** start Data extract **

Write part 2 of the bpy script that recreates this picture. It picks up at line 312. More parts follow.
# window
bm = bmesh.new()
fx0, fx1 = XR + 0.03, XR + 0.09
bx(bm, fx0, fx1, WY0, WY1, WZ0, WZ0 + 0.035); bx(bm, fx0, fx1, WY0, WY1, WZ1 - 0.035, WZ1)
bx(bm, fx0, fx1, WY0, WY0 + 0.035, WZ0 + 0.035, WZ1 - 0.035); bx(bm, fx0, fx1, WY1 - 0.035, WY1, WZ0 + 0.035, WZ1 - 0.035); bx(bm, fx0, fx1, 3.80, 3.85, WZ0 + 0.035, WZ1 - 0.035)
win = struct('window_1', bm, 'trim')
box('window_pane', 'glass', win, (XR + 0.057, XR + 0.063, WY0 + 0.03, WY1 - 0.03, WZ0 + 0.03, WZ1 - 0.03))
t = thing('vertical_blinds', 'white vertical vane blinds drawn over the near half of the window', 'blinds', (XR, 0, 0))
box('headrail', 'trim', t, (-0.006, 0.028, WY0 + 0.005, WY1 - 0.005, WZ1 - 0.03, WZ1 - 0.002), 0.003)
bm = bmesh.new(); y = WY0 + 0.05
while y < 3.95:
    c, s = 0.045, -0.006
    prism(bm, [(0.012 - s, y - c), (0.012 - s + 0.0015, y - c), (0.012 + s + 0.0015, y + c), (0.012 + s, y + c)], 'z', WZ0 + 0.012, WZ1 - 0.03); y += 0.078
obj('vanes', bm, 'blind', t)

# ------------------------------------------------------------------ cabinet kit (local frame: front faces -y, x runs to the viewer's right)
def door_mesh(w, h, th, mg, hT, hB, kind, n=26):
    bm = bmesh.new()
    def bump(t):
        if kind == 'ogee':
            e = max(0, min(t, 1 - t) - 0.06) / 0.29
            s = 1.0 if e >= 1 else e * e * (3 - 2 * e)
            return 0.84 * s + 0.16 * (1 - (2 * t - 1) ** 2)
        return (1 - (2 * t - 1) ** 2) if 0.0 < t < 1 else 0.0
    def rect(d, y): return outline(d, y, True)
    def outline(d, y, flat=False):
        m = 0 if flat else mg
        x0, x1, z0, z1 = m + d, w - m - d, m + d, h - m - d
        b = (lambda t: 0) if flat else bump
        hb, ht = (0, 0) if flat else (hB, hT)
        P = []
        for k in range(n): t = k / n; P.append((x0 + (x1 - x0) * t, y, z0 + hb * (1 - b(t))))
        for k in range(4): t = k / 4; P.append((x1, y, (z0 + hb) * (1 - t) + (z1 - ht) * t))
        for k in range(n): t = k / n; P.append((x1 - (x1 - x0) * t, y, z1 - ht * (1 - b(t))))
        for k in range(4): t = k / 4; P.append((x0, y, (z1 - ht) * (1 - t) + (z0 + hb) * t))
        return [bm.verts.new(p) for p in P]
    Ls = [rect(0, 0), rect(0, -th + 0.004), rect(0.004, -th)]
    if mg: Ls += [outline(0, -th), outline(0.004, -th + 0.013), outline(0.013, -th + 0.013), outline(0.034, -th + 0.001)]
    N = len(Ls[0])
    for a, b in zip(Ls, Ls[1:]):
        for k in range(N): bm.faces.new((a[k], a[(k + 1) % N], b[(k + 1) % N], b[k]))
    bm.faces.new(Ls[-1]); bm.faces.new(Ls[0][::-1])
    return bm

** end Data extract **

Work to do.
Print only the lines from the top of the data above down to the line holding "obj('vanes', bm, 'blind', t)", inclusive.

Full answer.
Write part 2 of the bpy script that recreates this picture. It picks up at line 312. More parts follow.
# window
bm = bmesh.new()
fx0, fx1 = XR + 0.03, XR + 0.09
bx(bm, fx0, fx1, WY0, WY1, WZ0, WZ0 + 0.035); bx(bm, fx0, fx1, WY0, WY1, WZ1 - 0.035, WZ1)
bx(bm, fx0, fx1, WY0, WY0 + 0.035, WZ0 + 0.035, WZ1 - 0.035); bx(bm, fx0, fx1, WY1 - 0.035, WY1, WZ0 + 0.035, WZ1 - 0.035); bx(bm, fx0, fx1, 3.80, 3.85, WZ0 + 0.035, WZ1 - 0.035)
win = struct('window_1', bm, 'trim')
box('window_pane', 'glass', win, (XR + 0.057, XR + 0.063, WY0 + 0.03, WY1 - 0.03, WZ0 + 0.03, WZ1 - 0.03))
t = thing('vertical_blinds', 'white vertical vane blinds drawn over the near half of the window', 'blinds', (XR, 0, 0))
box('headrail', 'trim', t, (-0.006, 0.028, WY0 + 0.005, WY1 - 0.005, WZ1 - 0.03, WZ1 - 0.002), 0.003)
bm = bmesh.new(); y = WY0 + 0.05
while y < 3.95:
    c, s = 0.045, -0.006
    prism(bm, [(0.012 - s, y - c), (0.012 - s + 0.0015, y - c), (0.012 + s + 0.0015, y + c), (0.012 + s, y + c)], 'z', WZ0 + 0.012, WZ1 - 0.03); y += 0.078
obj('vanes', bm, 'blind', t)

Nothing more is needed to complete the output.